The exercise
All of the material below is to be returned exactly.

Source material
* begin *

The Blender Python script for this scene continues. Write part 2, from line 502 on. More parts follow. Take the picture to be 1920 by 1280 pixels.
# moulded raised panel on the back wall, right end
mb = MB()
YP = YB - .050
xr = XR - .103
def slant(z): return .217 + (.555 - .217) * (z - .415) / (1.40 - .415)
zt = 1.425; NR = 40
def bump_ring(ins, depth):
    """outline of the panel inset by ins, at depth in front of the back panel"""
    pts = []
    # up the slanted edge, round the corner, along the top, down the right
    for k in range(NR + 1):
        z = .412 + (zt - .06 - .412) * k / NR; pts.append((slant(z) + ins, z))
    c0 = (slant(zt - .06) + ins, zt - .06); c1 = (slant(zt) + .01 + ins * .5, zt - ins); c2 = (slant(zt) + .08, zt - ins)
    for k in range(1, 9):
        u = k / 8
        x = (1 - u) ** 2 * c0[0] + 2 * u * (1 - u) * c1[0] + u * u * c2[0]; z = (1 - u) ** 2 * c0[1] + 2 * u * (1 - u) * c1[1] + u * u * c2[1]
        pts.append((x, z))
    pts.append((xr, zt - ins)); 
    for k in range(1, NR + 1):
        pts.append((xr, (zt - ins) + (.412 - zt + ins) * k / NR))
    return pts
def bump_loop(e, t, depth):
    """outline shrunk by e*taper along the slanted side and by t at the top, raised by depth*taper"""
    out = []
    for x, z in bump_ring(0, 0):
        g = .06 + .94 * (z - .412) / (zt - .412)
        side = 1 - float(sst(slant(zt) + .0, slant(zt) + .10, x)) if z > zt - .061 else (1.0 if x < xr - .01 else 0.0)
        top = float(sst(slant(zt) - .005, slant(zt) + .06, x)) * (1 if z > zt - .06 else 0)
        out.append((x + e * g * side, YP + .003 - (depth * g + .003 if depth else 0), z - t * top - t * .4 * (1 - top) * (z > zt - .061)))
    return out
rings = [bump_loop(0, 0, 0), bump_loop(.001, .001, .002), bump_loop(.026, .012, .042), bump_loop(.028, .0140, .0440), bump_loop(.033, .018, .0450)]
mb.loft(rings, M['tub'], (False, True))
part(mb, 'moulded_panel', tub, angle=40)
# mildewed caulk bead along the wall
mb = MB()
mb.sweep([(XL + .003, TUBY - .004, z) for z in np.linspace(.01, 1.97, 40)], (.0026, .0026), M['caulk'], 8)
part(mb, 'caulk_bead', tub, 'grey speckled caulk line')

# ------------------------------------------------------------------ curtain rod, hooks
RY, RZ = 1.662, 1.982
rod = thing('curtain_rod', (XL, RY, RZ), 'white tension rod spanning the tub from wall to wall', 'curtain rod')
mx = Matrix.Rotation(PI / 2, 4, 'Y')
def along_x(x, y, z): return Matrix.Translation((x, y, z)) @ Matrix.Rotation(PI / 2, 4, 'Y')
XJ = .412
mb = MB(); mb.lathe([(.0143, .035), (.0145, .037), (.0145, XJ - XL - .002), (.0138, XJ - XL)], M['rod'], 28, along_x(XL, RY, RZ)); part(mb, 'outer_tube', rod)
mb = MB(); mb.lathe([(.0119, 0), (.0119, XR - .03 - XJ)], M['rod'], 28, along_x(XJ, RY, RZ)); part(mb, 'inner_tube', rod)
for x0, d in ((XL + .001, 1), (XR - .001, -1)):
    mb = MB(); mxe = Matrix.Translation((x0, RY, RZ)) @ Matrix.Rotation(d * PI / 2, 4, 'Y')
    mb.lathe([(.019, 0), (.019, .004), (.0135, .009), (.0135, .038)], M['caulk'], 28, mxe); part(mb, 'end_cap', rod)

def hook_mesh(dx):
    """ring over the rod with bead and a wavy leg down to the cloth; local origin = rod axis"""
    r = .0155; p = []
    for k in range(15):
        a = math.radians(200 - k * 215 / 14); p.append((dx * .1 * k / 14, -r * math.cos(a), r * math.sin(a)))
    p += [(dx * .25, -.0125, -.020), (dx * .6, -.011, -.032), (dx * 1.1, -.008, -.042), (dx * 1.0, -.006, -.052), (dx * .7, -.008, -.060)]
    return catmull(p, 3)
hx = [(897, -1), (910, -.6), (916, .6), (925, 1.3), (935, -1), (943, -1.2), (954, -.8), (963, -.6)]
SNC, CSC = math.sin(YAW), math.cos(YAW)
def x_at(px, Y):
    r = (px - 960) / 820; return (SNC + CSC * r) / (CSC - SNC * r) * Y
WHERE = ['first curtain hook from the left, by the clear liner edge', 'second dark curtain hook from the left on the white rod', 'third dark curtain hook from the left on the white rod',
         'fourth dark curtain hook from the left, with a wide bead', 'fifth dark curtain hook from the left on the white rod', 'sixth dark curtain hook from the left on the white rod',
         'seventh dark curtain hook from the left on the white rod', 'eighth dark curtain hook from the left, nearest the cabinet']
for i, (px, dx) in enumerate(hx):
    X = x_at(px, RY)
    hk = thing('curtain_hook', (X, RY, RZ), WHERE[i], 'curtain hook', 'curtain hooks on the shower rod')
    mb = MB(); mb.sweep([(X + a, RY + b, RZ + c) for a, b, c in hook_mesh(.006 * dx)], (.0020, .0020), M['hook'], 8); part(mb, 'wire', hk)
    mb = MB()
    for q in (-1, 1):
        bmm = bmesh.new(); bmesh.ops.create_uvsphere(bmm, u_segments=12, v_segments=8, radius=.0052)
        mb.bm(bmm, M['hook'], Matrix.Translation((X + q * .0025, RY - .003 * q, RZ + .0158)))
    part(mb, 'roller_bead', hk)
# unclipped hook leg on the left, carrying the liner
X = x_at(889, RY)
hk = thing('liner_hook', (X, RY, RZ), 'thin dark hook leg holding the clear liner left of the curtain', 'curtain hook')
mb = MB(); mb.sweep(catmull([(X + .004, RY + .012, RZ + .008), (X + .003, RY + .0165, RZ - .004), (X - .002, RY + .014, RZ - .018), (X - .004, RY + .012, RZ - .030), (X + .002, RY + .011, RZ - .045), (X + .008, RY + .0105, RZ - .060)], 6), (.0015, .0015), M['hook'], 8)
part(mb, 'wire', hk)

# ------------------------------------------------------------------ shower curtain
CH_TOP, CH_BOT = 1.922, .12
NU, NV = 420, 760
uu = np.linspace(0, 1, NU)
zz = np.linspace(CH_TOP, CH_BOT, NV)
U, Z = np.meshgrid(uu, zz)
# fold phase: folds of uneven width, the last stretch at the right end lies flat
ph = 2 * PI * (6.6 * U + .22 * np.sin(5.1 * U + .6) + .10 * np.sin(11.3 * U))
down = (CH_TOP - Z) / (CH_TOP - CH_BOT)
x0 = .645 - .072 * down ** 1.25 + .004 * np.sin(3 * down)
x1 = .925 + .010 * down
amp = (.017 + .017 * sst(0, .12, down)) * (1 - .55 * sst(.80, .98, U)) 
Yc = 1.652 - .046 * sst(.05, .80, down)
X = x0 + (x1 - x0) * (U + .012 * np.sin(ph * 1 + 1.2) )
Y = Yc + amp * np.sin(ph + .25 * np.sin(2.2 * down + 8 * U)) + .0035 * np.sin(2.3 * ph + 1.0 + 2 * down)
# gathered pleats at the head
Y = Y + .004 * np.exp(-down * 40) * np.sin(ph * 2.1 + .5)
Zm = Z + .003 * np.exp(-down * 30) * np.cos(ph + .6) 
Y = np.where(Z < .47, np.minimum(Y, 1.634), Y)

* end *

Exercise answer
The Blender Python script for this scene continues. Write part 2, from line 502 on. More parts follow. Take the picture to be 1920 by 1280 pixels.
# moulded raised panel on the back wall, right end
mb = MB()
YP = YB - .050
xr = XR - .103
def slant(z): return .217 + (.555 - .217) * (z - .415) / (1.40 - .415)
zt = 1.425; NR = 40
def bump_ring(ins, depth):
    """outline of the panel inset by ins, at depth in front of the back panel"""
    pts = []
    # up the slanted edge, round the corner, along the top, down the right
    for k in range(NR + 1):
        z = .412 + (zt - .06 - .412) * k / NR; pts.append((slant(z) + ins, z))
    c0 = (slant(zt - .06) + ins, zt - .06); c1 = (slant(zt) + .01 + ins * .5, zt - ins); c2 = (slant(zt) + .08, zt - ins)
    for k in range(1, 9):
        u = k / 8
        x = (1 - u) ** 2 * c0[0] + 2 * u * (1 - u) * c1[0] + u * u * c2[0]; z = (1 - u) ** 2 * c0[1] + 2 * u * (1 - u) * c1[1] + u * u * c2[1]
        pts.append((x, z))
    pts.append((xr, zt - ins)); 
    for k in range(1, NR + 1):
        pts.append((xr, (zt - ins) + (.412 - zt + ins) * k / NR))
    return pts
def bump_loop(e, t, depth):
    """outline shrunk by e*taper along the slanted side and by t at the top, raised by depth*taper"""
    out = []
    for x, z in bump_ring(0, 0):
        g = .06 + .94 * (z - .412) / (zt - .412)
        side = 1 - float(sst(slant(zt) + .0, slant(zt) + .10, x)) if z > zt - .061 else (1.0 if x < xr - .01 else 0.0)
        top = float(sst(slant(zt) - .005, slant(zt) + .06, x)) * (1 if z > zt - .06 else 0)
        out.append((x + e * g * side, YP + .003 - (depth * g + .003 if depth else 0), z - t * top - t * .4 * (1 - top) * (z > zt - .061)))
    return out
rings = [bump_loop(0, 0, 0), bump_loop(.001, .001, .002), bump_loop(.026, .012, .042), bump_loop(.028, .0140, .0440), bump_loop(.033, .018, .0450)]
mb.loft(rings, M['tub'], (False, True))
part(mb, 'moulded_panel', tub, angle=40)
# mildewed caulk bead along the wall
mb = MB()
mb.sweep([(XL + .003, TUBY - .004, z) for z in np.linspace(.01, 1.97, 40)], (.0026, .0026), M['caulk'], 8)
part(mb, 'caulk_bead', tub, 'grey speckled caulk line')

# ------------------------------------------------------------------ curtain rod, hooks
RY, RZ = 1.662, 1.982
rod = thing('curtain_rod', (XL, RY, RZ), 'white tension rod spanning the tub from wall to wall', 'curtain rod')
mx = Matrix.Rotation(PI / 2, 4, 'Y')
def along_x(x, y, z): return Matrix.Translation((x, y, z)) @ Matrix.Rotation(PI / 2, 4, 'Y')
XJ = .412
mb = MB(); mb.lathe([(.0143, .035), (.0145, .037), (.0145, XJ - XL - .002), (.0138, XJ - XL)], M['rod'], 28, along_x(XL, RY, RZ)); part(mb, 'outer_tube', rod)
mb = MB(); mb.lathe([(.0119, 0), (.0119, XR - .03 - XJ)], M['rod'], 28, along_x(XJ, RY, RZ)); part(mb, 'inner_tube', rod)
for x0, d in ((XL + .001, 1), (XR - .001, -1)):
    mb = MB(); mxe = Matrix.Translation((x0, RY, RZ)) @ Matrix.Rotation(d * PI / 2, 4, 'Y')
    mb.lathe([(.019, 0), (.019, .004), (.0135, .009), (.0135, .038)], M['caulk'], 28, mxe); part(mb, 'end_cap', rod)

def hook_mesh(dx):
    """ring over the rod with bead and a wavy leg down to the cloth; local origin = rod axis"""
    r = .0155; p = []
    for k in range(15):
        a = math.radians(200 - k * 215 / 14); p.append((dx * .1 * k / 14, -r * math.cos(a), r * math.sin(a)))
    p += [(dx * .25, -.0125, -.020), (dx * .6, -.011, -.032), (dx * 1.1, -.008, -.042), (dx * 1.0, -.006, -.052), (dx * .7, -.008, -.060)]
    return catmull(p, 3)
hx = [(897, -1), (910, -.6), (916, .6), (925, 1.3), (935, -1), (943, -1.2), (954, -.8), (963, -.6)]
SNC, CSC = math.sin(YAW), math.cos(YAW)
def x_at(px, Y):
    r = (px - 960) / 820; return (SNC + CSC * r) / (CSC - SNC * r) * Y
WHERE = ['first curtain hook from the left, by the clear liner edge', 'second dark curtain hook from the left on the white rod', 'third dark curtain hook from the left on the white rod',
         'fourth dark curtain hook from the left, with a wide bead', 'fifth dark curtain hook from the left on the white rod', 'sixth dark curtain hook from the left on the white rod',
         'seventh dark curtain hook from the left on the white rod', 'eighth dark curtain hook from the left, nearest the cabinet']
for i, (px, dx) in enumerate(hx):
    X = x_at(px, RY)
    hk = thing('curtain_hook', (X, RY, RZ), WHERE[i], 'curtain hook', 'curtain hooks on the shower rod')
    mb = MB(); mb.sweep([(X + a, RY + b, RZ + c) for a, b, c in hook_mesh(.006 * dx)], (.0020, .0020), M['hook'], 8); part(mb, 'wire', hk)
    mb = MB()
    for q in (-1, 1):
        bmm = bmesh.new(); bmesh.ops.create_uvsphere(bmm, u_segments=12, v_segments=8, radius=.0052)
        mb.bm(bmm, M['hook'], Matrix.Translation((X + q * .0025, RY - .003 * q, RZ + .0158)))
    part(mb, 'roller_bead', hk)
# unclipped hook leg on the left, carrying the liner
X = x_at(889, RY)
hk = thing('liner_hook', (X, RY, RZ), 'thin dark hook leg holding the clear liner left of the curtain', 'curtain hook')
mb = MB(); mb.sweep(catmull([(X + .004, RY + .012, RZ + .008), (X + .003, RY + .0165, RZ - .004), (X - .002, RY + .014, RZ - .018), (X - .004, RY + .012, RZ - .030), (X + .002, RY + .011, RZ - .045), (X + .008, RY + .0105, RZ - .060)], 6), (.0015, .0015), M['hook'], 8)
part(mb, 'wire', hk)

# ------------------------------------------------------------------ shower curtain
CH_TOP, CH_BOT = 1.922, .12
NU, NV = 420, 760
uu = np.linspace(0, 1, NU)
zz = np.linspace(CH_TOP, CH_BOT, NV)
U, Z = np.meshgrid(uu, zz)
# fold phase: folds of uneven width, the last stretch at the right end lies flat
ph = 2 * PI * (6.6 * U + .22 * np.sin(5.1 * U + .6) + .10 * np.sin(11.3 * U))
down = (CH_TOP - Z) / (CH_TOP - CH_BOT)
x0 = .645 - .072 * down ** 1.25 + .004 * np.sin(3 * down)
x1 = .925 + .010 * down
amp = (.017 + .017 * sst(0, .12, down)) * (1 - .55 * sst(.80, .98, U)) 
Yc = 1.652 - .046 * sst(.05, .80, down)
X = x0 + (x1 - x0) * (U + .012 * np.sin(ph * 1 + 1.2) )
Y = Yc + amp * np.sin(ph + .25 * np.sin(2.2 * down + 8 * U)) + .0035 * np.sin(2.3 * ph + 1.0 + 2 * down)
# gathered pleats at the head
Y = Y + .004 * np.exp(-down * 40) * np.sin(ph * 2.1 + .5)
Zm = Z + .003 * np.exp(-down * 30) * np.cos(ph + .6) 
Y = np.where(Z < .47, np.minimum(Y, 1.634), Y)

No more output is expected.